RECORDED INFORMATION —
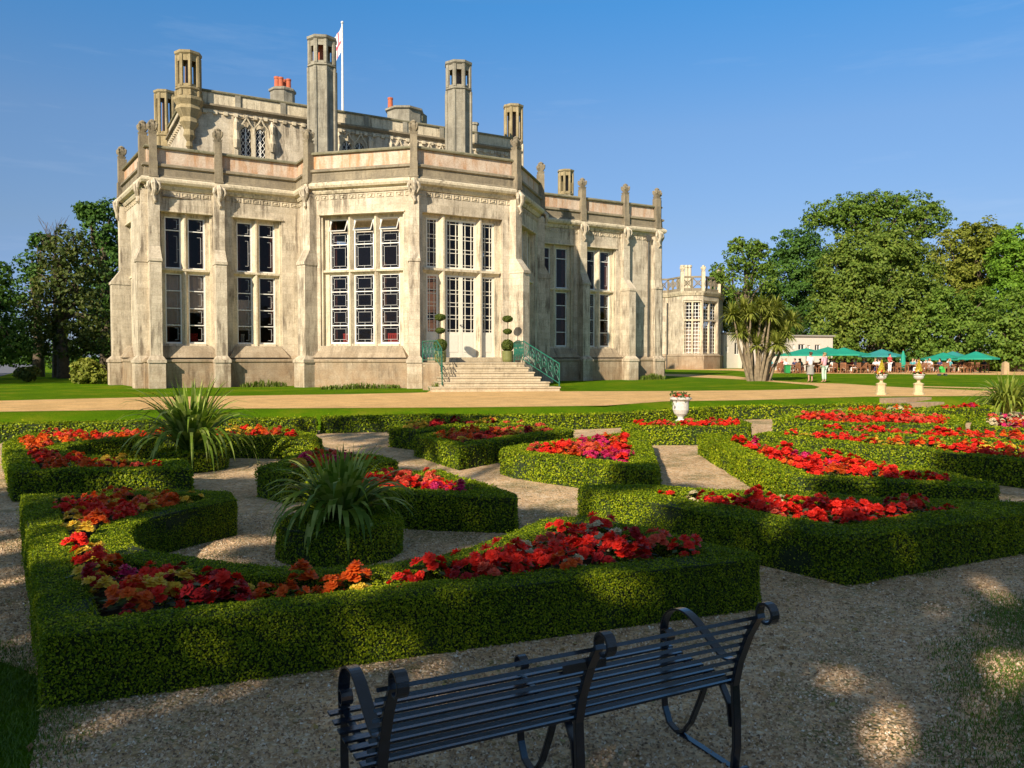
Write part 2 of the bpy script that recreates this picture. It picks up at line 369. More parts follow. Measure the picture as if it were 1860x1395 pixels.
pth=[at(x,y,LZ) for x,y in [(-900,790),(-300,758),(0,748),(400,742.5),(860,740),(1100,737),(1210,729),(1357,727),(1573,720.5),(1800,719)]]+\
    [at(x,y,LZ) for x,y in [(1860,712.5),(1760,708.5),(1677,705.5),(1608,702),(1530,697),(1457,695),(1400,691),(1330,683),(1250,680),(1195,679)]]+\
    [at(x,y,LZ) for x,y in [(1195,682),(1270,685.5),(1360,690),(1430,696),(1475,699.5),(1489,703),(1480,706.5),(1380,709),(1200,710.5),(1020,711),(1012,705),(790,706),(775,713),(640,716),(250,722),(0,728),(-300,736),(-900,756)]]
sheet('gravel_path',pth,LZ+.005,M['path'])
sheet('terrace_path',[(13,95),at(1195,671,LZ),at(1330,673,LZ),at(1400,678,LZ),at(1860,681.5,LZ),(60,60),(75,70),(75,100)],LZ+.009,M['path'])
sheet('side_path',[at(x,y,LZ) for x,y in [(1677,703.3),(1860,708),(1990,712),(1990,709.5),(1860,705.8),(1677,701.6)]],LZ+.009,M['path'])
sheet('service_road',[at(x,y,LZ) for x,y in [(-200,700),(0,684),(55,668),(62,661),(-200,661)]],LZ+.007,simple('pale tarmac',(.16,.16,.18),.9))

# ------------------------------------------------------------------ parterre beds: hedges and begonias
BED_PX=dict(
front=[(38,897),(350,886),(420,893),(432,905),(344,922),(285,936),(250,950),(237,966),(250,985),(296,1000),(380,1015),(500,1024),(600,1026),(700,1022),(800,1007),(900,975),(985,940),(1069,932),(1379,1003),(1382,1012),(76,1157)],
left=[(21,857),(351,851),(337,833),(230,833),(150,824),(114,812),(155,803),(241,796),(430,794),(585,797),(570,787),(509,776),(45,786),(5,804)],
small=[(465,850),(520,860),(724,836),(690,826),(560,818)],
kite=[(553,875),(653,858),(800,852),(942,896),(938,903),(790,899),(640,890)],
farback=[(706,778),(735,766),(850,761.5),(962,764),(1000,768),(830,773),(760,783)],
darkfar=[(753,791),(833,812),(1043,780),(1010,774.5),(900,777),(790,784)],
tri=[(908,817),(922,811),(1152,781),(1176,785),(1198,850),(1190,856),(1063,839),(930,823)],
urnbed=[(1128,771),(1200,764.5),(1350,763),(1364,767),(1362,774),(1240,775.5),(1150,776)],
long=[(1267,788),(1297,786.5),(1740,861),(1815,877),(1811,886),(1440,866),(1372,840)],
tip=[(1049,886),(1062,878),(1110,878),(1416,892),(1717,906),(1985,914),(1562,976),(1535,978)],
strip=[(1368,788),(1395,783.5),(1860,808),(1990,815),(1990,850),(1860,838),(1673,816)],
strip_far=[(1437,777),(1480,773.5),(1860,787),(1990,792),(1990,812),(1860,803),(1600,789)],
crescent=[(1403,762),(1440,750),(1600,751.5),(1752,755),(1744,772),(1560,770)],
crescent_far=[(1450,745.5),(1600,741.5),(1690,741),(1700,746.5),(1560,748)],
pink_far=[(1700,746),(1690,738.5),(1790,735),(1800,741)],
right_far=[(1770,757),(1860,753),(1990,758),(1990,782),(1860,780),(1765,773)],
)
HH=.40
def beyond_hedge_noise(P): return P
def area2(p): return sum(p[i][0]*p[(i+1)%len(p)][1]-p[(i+1)%len(p)][0]*p[i][1] for i in range(len(p)))/2
def inset(poly,d):   # poly CCW, move inward by d with clamped mitre
    n=len(poly); out=[]
    for i in range(n):
        a,b,c=Vector(poly[i-1]),Vector(poly[i]),Vector(poly[(i+1)%n])
        e1=(b-a).normalized(); e2=(c-b).normalized(); n1=Vector((-e1.y,e1.x)); n2=Vector((-e2.y,e2.x))
        m=n1+n2
        if m.length<1e-3: m=n1.copy()
        m.normalize(); k=min(1/max(.25,m.dot(n1)),3.2); out.append(tuple(b+m*d*k))
    return out
def inside(P,poly):
    x,y=P[:,0],P[:,1]; r=np.zeros(len(P),bool); n=len(poly)
    for i in range(n):
        x1,y1=poly[i];x2,y2=poly[(i+1)%n]
        if y1==y2: continue
        c=((y1>y)!=(y2>y))&(x<(x2-x1)*(y-y1)/(y2-y1)+x1); r^=c
    return r
def dist_edge(P,poly):
    D=np.full(len(P),1e9)
    for i in range(len(poly)):
        a=np.array(poly[i]);b=np.array(poly[(i+1)%len(poly)]); ab=b-a
        t=np.clip(((P-a)@ab)/max(ab@ab,1e-9),0,1); q=a+t[:,None]*ab; D=np.minimum(D,np.hypot(*(P-q).T))
    return D
def dens(poly,step=.25):  # resample edges
    out=[]
    n=len(poly)
    for i in range(n):
        a=np.array(poly[i]);b=np.array(poly[(i+1)%n]); k=max(1,int(np.hypot(*(b-a))/step))
        for j in range(k): out.append(tuple(a+(b-a)*j/k))
    return out
def hedge_ring(name,poly,wd,h,label,z0=0,solid=False,dscale=1):
    if area2(poly)<0: poly=poly[::-1]
    cx=np.mean([p[0] for p in poly]); cy=np.mean([p[1] for p in poly])
    # leaf samples by area: rejection in the bounding box for the top, along edges for the sides
    P2=np.array(poly); lo=P2.min(0); hi=P2.max(0)
    dist=max(3.5,float(np.hypot(*P2.T).min())); s=max(.0080,.0017*(dist+1.2))*dscale
    dn=1.5/(s*s)
    n=int(dn*(hi-lo)[0]*(hi-lo)[1]); n=min(n,1600000)
    Q=rng.uniform(lo,hi,(n,2)); Q=Q[inside(Q,poly)]
    D=dist_edge(Q,poly)
    if not solid: Q=Q[D<wd]; D=D[D<wd]
    ed=np.minimum(D,np.maximum(wd-D,0)) if not solid else D
    z=h-.028*np.exp(-ed/.028)
    T=np.column_stack([Q,np.full(len(Q),0.)]); T[:,2]=z
    # side samples
    pts=[T]; nrm=[np.tile([0,0,1.],(len(T),1))]
    loops=[(poly,1.)]
    ins=inset(poly,wd)
    if not solid: loops.append((ins,-1.))
    for lp,sg in loops:
        k=len(lp)
        for i in range(k):
            a=np.array(lp[i]);b=np.array(lp[(i+1)%k]); l=np.hypot(*(b-a))
            if l<.02: continue
            m=int(dn*l*h*1.0)
            if not solid and sg<0: m=int(m*.8)
            t=rng.uniform(0,1,m)[:,None]; zz=rng.uniform(0.0,1,m)**.9*h
            nn=np.array([b[1]-a[1],-(b[0]-a[0])])/l*sg
            qq=a+t*(b-a)-nn*(.028*np.exp(-(h-zz)/.03))[:,None]
            if sg<0:
                ok=(dist_edge(qq,poly)>wd*.82); qq=qq[ok]; zz=zz[ok]
            pts.append(np.column_stack([qq,zz])); nrm.append(np.tile([nn[0],nn[1],.15],(len(qq),1)))
    C=np.concatenate(pts); NN=np.concatenate(nrm); C[:,2]+=z0
    bmp=snoise(C,4.5,3)*.022+snoise(C,14,4)*.010+snoise(C,38,5)*.006+np.where(rng.random(len(C))<.012,rng.uniform(.01,.045,len(C)),0)
    C=C+NN*bmp[:,None]+rng.normal(0,s*.35,C.shape)
    leaves=cards(C,NN*.9+np.array([0,0,.25]),s,.62,1.5)
    root=empty(name,(cx,cy,z0),0,label,'hedge','clipped box hedges of the parterre')
    mb=MB(); q=.018
    o2=dens(inset(poly,q),.4)
    if solid:
        mb.prism(o2,z0,z0+h-q)
    else:
        A=inset(poly,q); B=inset(poly,wd-q); k=len(A)
        mb.add([(x,y,z0-.02) for x,y in A]+[(x,y,z0+h-q) for x,y in A]+[(x,y,z0-.02) for x,y in B]+[(x,y,z0+h-q) for x,y in B],
           [(i,(i+1)%k,k+(i+1)%k,k+i) for i in range(k)]+[(k+i,k+(i+1)%k,3*k+(i+1)%k,3*k+i) for i in range(k)]+[(2*k+i,3*k+i,3*k+(i+1)%k,2*k+(i+1)%k) for i in range(k)])
    mb.build('twigs',M['hedgecore'],root)
    quads_mesh('foliage',leaves,[M['hedge']],root)
    return poly,ins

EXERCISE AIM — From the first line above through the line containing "sheet('service_road',[at(x,y,LZ) for x,y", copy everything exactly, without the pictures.

SOLUTION FOR THIS PROBLEM —
Write part 2 of the bpy script that recreates this picture. It picks up at line 369. More parts follow. Measure the picture as if it were 1860x1395 pixels.
pth=[at(x,y,LZ) for x,y in [(-900,790),(-300,758),(0,748),(400,742.5),(860,740),(1100,737),(1210,729),(1357,727),(1573,720.5),(1800,719)]]+\
    [at(x,y,LZ) for x,y in [(1860,712.5),(1760,708.5),(1677,705.5),(1608,702),(1530,697),(1457,695),(1400,691),(1330,683),(1250,680),(1195,679)]]+\
    [at(x,y,LZ) for x,y in [(1195,682),(1270,685.5),(1360,690),(1430,696),(1475,699.5),(1489,703),(1480,706.5),(1380,709),(1200,710.5),(1020,711),(1012,705),(790,706),(775,713),(640,716),(250,722),(0,728),(-300,736),(-900,756)]]
sheet('gravel_path',pth,LZ+.005,M['path'])
sheet('terrace_path',[(13,95),at(1195,671,LZ),at(1330,673,LZ),at(1400,678,LZ),at(1860,681.5,LZ),(60,60),(75,70),(75,100)],LZ+.009,M['path'])
sheet('side_path',[at(x,y,LZ) for x,y in [(1677,703.3),(1860,708),(1990,712),(1990,709.5),(1860,705.8),(1677,701.6)]],LZ+.009,M['path'])
sheet('service_road',[at(x,y,LZ) for x,y in [(-200,700),(0,684),(55,668),(62,661),(-200,661)]],LZ+.007,simple('pale tarmac',(.16,.16,.18),.9))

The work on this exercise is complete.